Unpaid wages remain claims against the employer. Article 110 of the Labor Code provides worker preference in bankruptcy or liquidation, meaning workers have preference as regards unpaid wages under the conditions provided by law. In practice, recovery may still depend on whether the employer has remaining assets and whether liquidation, insolvency, or enforcement proceedings are properly pursued.

Can I still claim delayed salary from last year?

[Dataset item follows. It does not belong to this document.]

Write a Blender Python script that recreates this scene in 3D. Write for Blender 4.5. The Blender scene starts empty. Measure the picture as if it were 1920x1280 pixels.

Usually yes, if you are within the three-year prescriptive period for money claims arising from employment. Count from when the salary became due. Older claims may be barred if filed too late. (Supreme Court E-Library)

Key Takeaways

  • Salary should be paid on time and at least once every two weeks or twice a month, with intervals not exceeding 16 days.
  • Cash-flow problems, client non-payment, payroll approval delays, or clearance issues usually do not justify holding earned wages.
  • Start with a clear written HR/payroll follow-up and keep screenshots, payslips, bank records, time records, and salary computations.
  • If internal follow-up fails, file a SEnA Request for Assistance through DOLE’s onsite or online channels.
  • If SEnA does not settle the issue, the next forum depends on the amount, whether you are still employed, and whether the case includes illegal dismissal, reinstatement, or damages.
  • Simple money claims of ₱5,000 or below with no reinstatement claim may fall under the DOLE Regional Director; larger or more complex claims usually go to the NLRC Labor Arbiter.
  • Money claims from employment generally have a three-year deadline, so do not rely indefinitely on verbal promises.
  • Do not sign quitclaims, waivers, or “full settlement” documents unless the amount is correct, payment is actually made, and the terms are voluntary and reasonable.

Disclaimer: This content is not legal advice and may involve AI assistance. Information may be inaccurate.